There are very few certainties in the world, but one thing is for sure – we are all going to die one day. While many of us don’t want to think about what will happen when we pass, ignoring this reality will likely leave our loved ones in a more difficulty position than they otherwise would have been.

According to the experts, more than 80% of millennials don’t have any form of life insurance and if this figure scares you, it should. If you’re one of the many younger generations who haven’t yet considered the importance of life insurance, it is time to start thinking about this and here’s why.
Who Will Pay for your Funeral?
One of the expenses that often go unconsidered before a person’s death is the burial itself and this expense can quickly skyrocket. According to the experts, the average funeral will cost between $7,000 and $12,000 while is likely out of the average Joe’s budget.
If you don’t want to put this cost to your family and friends, you’ll likely want to consider even a funeral policy that will help them to send you on your way without costing them an arm and a leg in the process.
How Can It Help Support Your Family?
According to the professionals, about 91% of the average households within the US require the income of both spouses in order for them to keep afloat. If you have a dependents, you need to seriously consider life insurance as a way for them to continue in the event that the worst should happen to you.
You will be able to decide how they utilize the insurance payout and in instances where your children are still young, it’s up to you to determine how much you’d like to go into raising your children and how much you would like for them to receive when they grow up.
Aren’t All Private Student Loans Forgiven Upon Death?
If you have outstanding loans at the time of your death, you might be forgiven in thinking that they will be forgiven when you pass, but unfortunately, this isn’t always true. While federal loans won’t follow your family around once you pass, there are a wide range of private student loans that will, particularly if you have had someone consign on your behalf.
How Much Does Life Insurance Cost?
Life insurance is generally more affordable when you’re young and you can usually get a much bigger policy for a fraction of the cost. It’s up to you to decide on the term and the conditions of the insurance, but a fixed term insurance policy is generally all that is required of someone in their 20s or 30.
You can generally expect to get about a $1,000,000 life policy for around $40 a month. Keep in mind that this will depend entirely on your personal situation, including your health and lifestyle.

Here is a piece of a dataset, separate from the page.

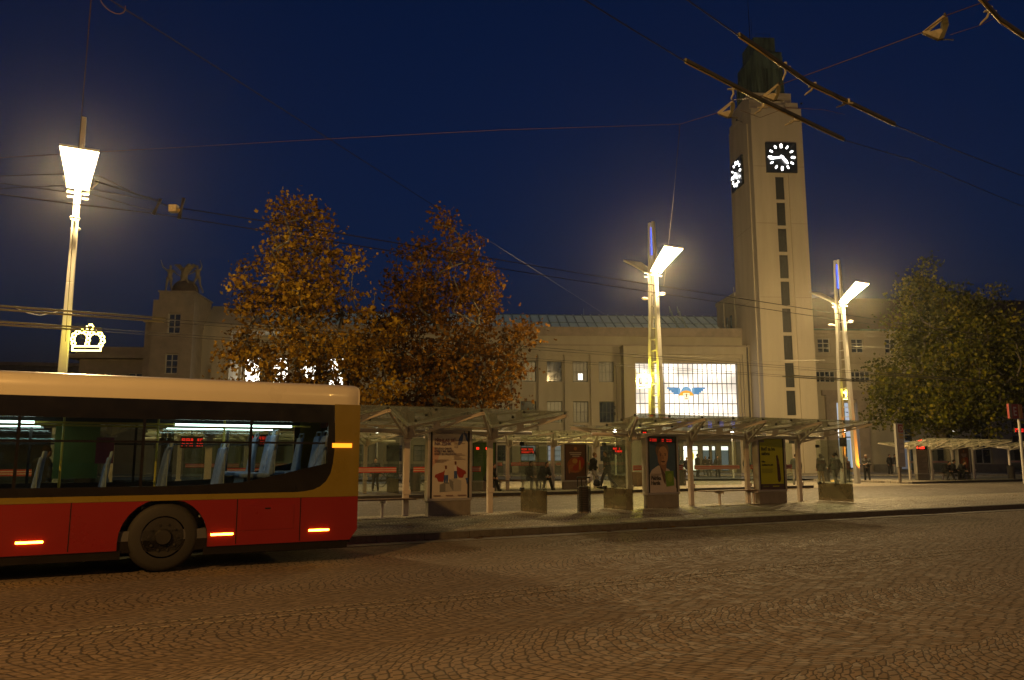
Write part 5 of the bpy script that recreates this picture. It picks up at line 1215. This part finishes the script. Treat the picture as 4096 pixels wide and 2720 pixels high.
mb=MB(); mb.box(-4.5,-3.9,BWd-.16,BWd-.12,1.5,2.1); mb.box(-1.55,-.9,BWd-.1,BWd-.06,1.3,2.2); mb.build('partition',PM((.1,.14,.03)),bus)
mb=MB(); mb.box(-.95,-.7,1.1,1.12,1.55,1.95); mb.build('validator',PM((.15,.03,.05)),bus)
# ------------------------------------------------------------------ overhead wires
def wire(name,label,pts,r,m='wire',cat='wire',group=None,rails=(),parts=()):
    p0=Vector(pts[0]); root=thing(name,label,cat,p0,0,group); mb=MB(); mb.tube([Vector(p)-p0 for p in pts],r,6); mb.build('cable',M[m],root,smooth=True)
    for (a,b) in rails:
        mb=MB(); mb.bar(Vector(a)-p0+Vector((0,0,.012)),Vector(b)-p0+Vector((0,0,.012)),.030,.042); ra=mb.build('rail',M['rail'],root,bevel=.004)
        d=Vector(b)-Vector(a); mb=MB()
        for k in range(1,14):
            q=Vector(a)-p0+d*k/14+Vector((0,0,.034)); mb.cyl(q.x,q.y,q.z-.006,q.z+.004,.008,n=6)
        mb.build('bolt',M['dark'],ra)
        mb=MB(); mb.tube([Vector(a)-p0+Vector((0,0,-.016)),Vector(b)-p0+Vector((0,0,-.016))],.0065,6); mb.build('running_wire',M['brass'],ra,smooth=True)
    return root
zc=5.6
Wn=lambda x,y: G(x,y,zc)
GW='overhead trolley wires'
a1,b1=Wn(2740,245),Wn(3375,560)
wire('trolley_wire','overhead wire with a long stiff rail crossing in front of the clock',[Wn(2050,-170),Wn(2340,0),Wn(2530,118),a1,Wn(3060,412),b1,Wn(3643,638),Wn(4096,828),Wn(4400,945)],.006,group=GW,rails=((a1,Wn(3060,410)),(Wn(3060,410),b1)))
a2,b2=Wn(2955,143),Wn(3580,500)
wire('trolley_wire','upper overhead wire with a long stiff rail crossing the copper lantern',[Wn(2600,-90),Wn(2750,0),a2,Wn(3240,340),b2,Wn(3800,592),Wn(4096,706),Wn(4400,815)],.006,group=GW,rails=((a2,Wn(3240,338)),(Wn(3240,338),b2)))
a3,b3=Wn(3905,-20),Wn(4110,158)
wire('trolley_wire','overhead rail cutting the upper right corner',[Wn(3850,-80),a3,Wn(4000,85),b3,Wn(4350,300)],.005,group=GW,rails=((a3,Wn(4000,83)),(Wn(4000,83),b3)))
# pulleys, pylon insulators and arms hanging on the span cable
def insul(label,px,py,Y,s=1.0):
    p=A(px,py,Y); t=thing('wire_insulator',label,'insulator',p,0,'pale wedge insulators on the span cable'); k=Y/F*s
    P=lambda x,y:(x*k,y*0,-y*k)
    mb=MB(); mb.poly([(x*k,-z*k) for x,z in ((0,0),(62,-50),(72,-46),(8,10))],-.012,.012); mb.build('arm',M['fitting'],t,bevel=.003)
    mb=MB(); mb.poly([(x*k,-z*k) for x,z in ((4,6),(50,-8),(58,-4),(52,24),(44,24))],-.018,.018); mb.build('wedge',M['fitting'],t)
    mb=MB(); mb.poly([(x*k,-z*k) for x,z in ((60,-40),(74,-44),(76,-20),(58,22),(42,26),(56,0))],-.022,.022); mb.tube([(30*k,0,-22*k),(88*k,0,-24*k)],.006); mb.build('joint',M['rail'],t)
    mb=MB(); mb.cyl(70*k,0,50*k,58*k,.012); mb.build('bolt',M['dark'],t)
insul('pale wedge insulator low left of the copper lantern',2868,450,9.0); insul('pale wedge insulator in front of the foot of the copper lantern',3050,382,8.2); insul('largest wedge insulator alone in the sky at the upper right',3688,128,7.4,1.5)
wire('span_cable','long span cable running from the left edge to the tower across the sky',[A(-300,648,11.5),A(0,631,11.3),A(263,615,11.2),A(1200,562,10.6),A(2000,520,10.0),A(2720,497,9.6),A(2868,452,9.0)],.0045,'cable',group='span cables')
wire('span_cable','span cable rising from the lantern to the upper right corner',[A(2935,400,8.9),A(3050,384,8.2),A(3123,338,8.2),A(3420,230,7.9),A(3690,130,7.4),A(3790,60,7.3),A(3930,10,7.2),A(4200,-90,7.0)],.005,'cable',group='span cables')
wire('span_cable','thin bridle cable sagging below the lantern insulator to the right',[A(2960,440,9),A(3040,470,8.9),A(3150,430,8.6),A(3300,440,8.5),A(3380,458,8.4)],.003,'cable',group='span cables')
wire('span_cable','thin drop cable from the span joint down to the middle lamp',[A(2720,497,9.6),A(2693,800,22),A(2655,1144,42.3)],.006,'cable',group='span cables')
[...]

How Do You Sign up for Life Insurance?
As companies target younger generations for life insurance, signing up for these policies has become easier and easier. These days, most of the application can be done online, via app-based platforms.
You might need to fill out some additional information in paper form – including having information submitted to the life insurance company via your doctor – but in general this has become a quick and easy task.
In What Situations Do I Need to Apply for Life Insurance?
There are certain instances where you won’t be able to do without life insurance, including when you’re purchasing a home. In this instance, you’ll need to purchase insurance that will at least cover the cost of your mortgage.
In many cases, a mortgage lender might not complete the process unless you prove that you have some form of life insurance in place, so make sure that you keep this in mind as you go about the process of purchasing your new home.
How Much Life Insurance do I Need?
When it comes to choosing how large or small your policy needs to be, this all depends on your specific circumstances so only you can determine what this should be. You’ll need to think about your debt, as well as the costs of living as they pertain to your family.
What is Decreasing Life Insurance?
If you’re taking out insurance simply to cover a debt such as a mortgage, for example, you’ll likely want to consider decreasing cover, which will decrease with every year as you begin to pay off the loan. As the overall policy itself begins to decrease, it’s very likely your monthly premiums will decrease a long with them.
Who Should Opt for Level-Term Life Insurance?
Those who have interest-only mortgages will benefit more from this type of insurance and that is because the pay-outs are usually fixed. The policy will only be in place for a specific period of time and the biggest pro is that your family will benefit from the same pay-out regardless of whether they were paid out a year after you got the policy or the year the entire policy expired.
What is a Joint Policy?
When you’re applying for an insurance policy, you can either opt for a single or joint policy. The single policy is one that covers each policy holder, while a joint policy will usually pay out for the first death – usually to the other partner.
This sort of policy is usually much cheaper because it only pays out once. It should be noted that this sort of policy is usually only beneficial to those couples who stay together and it can become complicated in the event that there is a separation. While this is not always possible to predict, it’s important to consider the pros and cons when making a choice about the best possible policy for you and your family.